Connecticut-based Ridgebury Tankers is back in the VLCC business.
Chief executive Bob Burke confirmed on Monday that Ridgebury had bought out the interests of Wafra Capital Partners in four 2006-built and 2007-built VLCCs for $120m en bloc.
The quartet is under the commercial control of Belgium's Euronav, which financed them through a sale-and-leaseback transaction with Kuwait's Wafra in January 2017.
The tankers are the 307,000-dwt sisters Nautilus (built 2006) and Navarin, Neptun and Nucleus (all built 2007). They were built at China's Dalian Shipbuilding.

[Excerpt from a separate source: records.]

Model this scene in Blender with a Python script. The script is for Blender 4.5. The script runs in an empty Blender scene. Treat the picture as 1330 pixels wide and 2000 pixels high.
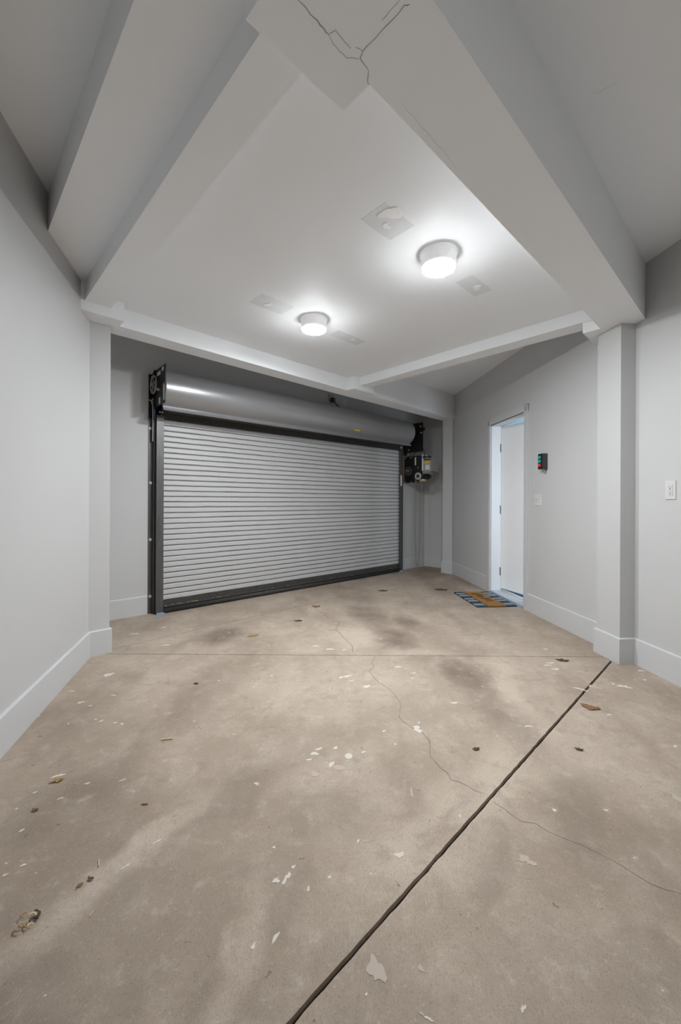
import bpy, bmesh, math, random
from mathutils import Vector, Matrix
random.seed(7)
SC = bpy.context.scene
COL = SC.collection

# ------------------------------------------------------------------ camera, world, exposure
cam_d = bpy.data.cameras.new('camera')
cam_d.sensor_fit = 'VERTICAL'; cam_d.sensor_height = 36.0
cam_d.lens = 787.0 * 36.0 / 2000.0
cam_d.shift_y = -(1000 - 976.7) / 2000.0
cam_d.clip_start = 0.02
cam = bpy.data.objects.new('camera', cam_d); COL.objects.link(cam)
cam.location = (0, 0, 1.13)
cam.rotation_euler = (math.radians(90), math.radians(-0.255), 0)
SC.camera = cam

world = bpy.data.worlds.new('sky'); SC.world = world; world.use_nodes = True
world.node_tree.nodes['Background'].inputs[0].default_value = (0.55, 0.72, 1.0, 1)
world.node_tree.nodes['Background'].inputs[1].default_value = 1.0

SC.view_settings.view_transform = 'Standard'
SC.view_settings.look = 'None'
SC.view_settings.gamma = 1.0
SC.view_settings.use_curve_mapping = False
SC.view_settings.exposure = 0.60
LAMP_COL = (0.945, 0.975, 1.0)
LAMP_EDGE = 90.0
LAMP_POWER = 305.0      # emission of the lamp lenses
DAY_POWER = 10.0       # emission of the daylit window pane in the lobby behind the door

# ------------------------------------------------------------------ frames
def ang(a): a = math.radians(a); return Vector((math.sin(a), math.cos(a), 0))
U = ang(46.215); V = ang(-43.785)
def UV(u, v, z=0): p = U*u + V*v; return Vector((p.x, p.y, z))
S0 = Vector((-2.142, 3.764, 0)); S1 = Vector((1.449, 6.971, 0))
D = (S1 - S0).normalized(); N = Vector((D.y, -D.x, 0))
def SN(s, n, z=0): p = S0 + D*s + N*n; return Vector((p.x, p.y, z))
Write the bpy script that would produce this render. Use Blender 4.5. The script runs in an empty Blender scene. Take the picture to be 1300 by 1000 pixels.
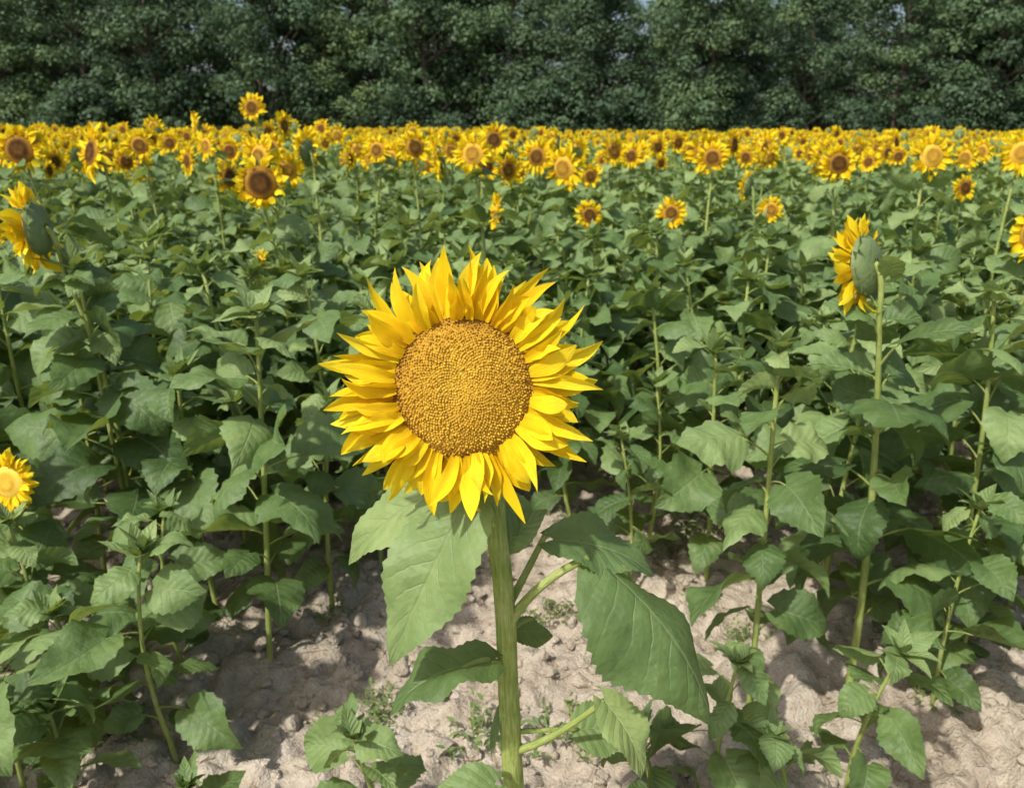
import bpy, math, random
import numpy as np
from mathutils import Vector, Matrix

scene = bpy.context.scene
rad = math.radians

# ------------------------------------------------------------------ materials
def new_mat(name):
    m = bpy.data.materials.new(name); m.use_nodes = True
    nt = m.node_tree
    for n in list(nt.nodes): nt.nodes.remove(n)
    return m, nt
def N(nt, typ, **kw):
    n = nt.nodes.new(typ)
    for k, v in kw.items(): setattr(n, k, v)
    return n
def math_n(nt, op, a, b=None, c=None):
    n = nt.nodes.new('ShaderNodeMath'); n.operation = op
    for i, s in enumerate((a, b, c)):
        if s is None: continue
        if isinstance(s, (int, float)): n.inputs[i].default_value = s
        else: nt.links.new(s, n.inputs[i])
    return n.outputs[0]
def ramp(nt, fac, stops):
    r = nt.nodes.new('ShaderNodeValToRGB')
    e = r.color_ramp.elements
    e[0].position, e[0].color = stops[0][0], (*stops[0][1], 1)
    e[1].position, e[1].color = stops[-1][0], (*stops[-1][1], 1)
    for p, c in stops[1:-1]:
        x = e.new(p); x.color = (*c, 1)
    nt.links.new(fac, r.inputs[0])
    return r.outputs[0]
def mixc(nt, fac, a, b, typ='MIX'):
    n = nt.nodes.new('ShaderNodeMix'); n.data_type = 'RGBA'; n.blend_type = typ
    if isinstance(fac, (int, float)): n.inputs[0].default_value = fac
    else: nt.links.new(fac, n.inputs[0])
    for i, s in ((6, a), (7, b)):
        if isinstance(s, tuple): n.inputs[i].default_value = (*s, 1)
        else: nt.links.new(s, n.inputs[i])
    return n.outputs[2]
def noise(nt, scale, detail=3, rough=.55, vec=None):
    n = nt.nodes.new('ShaderNodeTexNoise')
    n.inputs['Scale'].default_value = scale
    n.inputs['Detail'].default_value = detail
    n.inputs['Roughness'].default_value = rough
    if vec is None:
        tc = nt.nodes.new('ShaderNodeTexCoord'); vec = tc.outputs['Object']
    nt.links.new(vec, n.inputs['Vector'])
    return n.outputs['Fac']
def finish(nt, col, rough=.5, spec=.4, trans=0, tcol=None, bump=None, bstr=.5, bdist=.01):
    p = nt.nodes.new('ShaderNodeBsdfPrincipled')
    out = nt.nodes.new('ShaderNodeOutputMaterial')
    if isinstance(col, tuple): p.inputs['Base Color'].default_value = (*col, 1)
    else: nt.links.new(col, p.inputs['Base Color'])
    if isinstance(rough, (int, float)): p.inputs['Roughness'].default_value = rough
    else: nt.links.new(rough, p.inputs['Roughness'])
    p.inputs['Specular IOR Level'].default_value = spec
    bn = None
    if bump is not None:
        b = nt.nodes.new('ShaderNodeBump'); b.inputs['Strength'].default_value = bstr
        b.inputs['Distance'].default_value = bdist
        nt.links.new(bump, b.inputs['Height']); bn = b.outputs[0]
        nt.links.new(bn, p.inputs['Normal'])
    if trans > 0:
        t = nt.nodes.new('ShaderNodeBsdfTranslucent')
        if isinstance(tcol, tuple): t.inputs[0].default_value = (*tcol, 1)
        else: nt.links.new(tcol, t.inputs[0])
        if bn: nt.links.new(bn, t.inputs['Normal'])
        mx = nt.nodes.new('ShaderNodeMixShader'); mx.inputs[0].default_value = trans
        nt.links.new(p.outputs[0], mx.inputs[1]); nt.links.new(t.outputs[0], mx.inputs[2])
        nt.links.new(mx.outputs[0], out.inputs[0])
    else:
        nt.links.new(p.outputs[0], out.inputs[0])
def attr(nt, name='tint'):
    a = nt.nodes.new('ShaderNodeAttribute'); a.attribute_name = name
    return a.outputs['Fac']

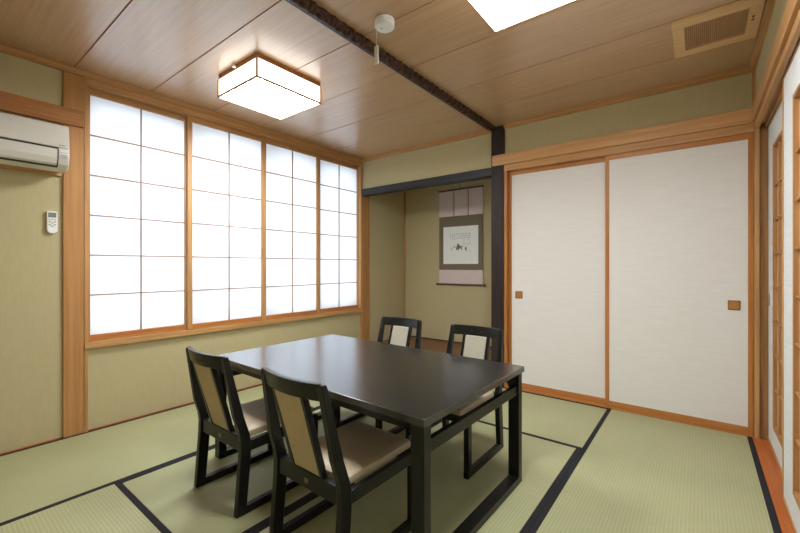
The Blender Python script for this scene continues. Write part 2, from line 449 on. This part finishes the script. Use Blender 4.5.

"We've worked with Euronav on a lot of projects, and we hope to continue working with them on this one," Burke said in a brief interview on Monday.
The financial deal agreed in 2017 has the quartet on bareboat charter to Euronav through late-December at $22,000 a day, which would be equivalent to about $5m per ship in the remaining term.
The reported sale price is substantially below levels estimated by VesselsValue, which puts the value of the ships at between $32m and $34.1m.
The tankers operate in Tankers International, a pool that Ridgebury has used when it owned VLCCs in the past.
Ridgebury first entered the VLCC trade in 2015 with an en-bloc purchase of four units from Independent Tankers Corp.
Ridgebury bought four more VLCCs in 2017 and 2018, with one being Euronav's 298,000-dwt Artois (built 2001). That vessel had been trading under Tankers International, and Ridgebury elected to keep it in the pool.
Euronav and Ridgebury also once shared joint ownership in a suezmax, the 159,000-dwt Bastia (built 2005).
The Connecticut shipowner began to sell off its VLCCs in 2019 and disposed of its final ships in June 2020.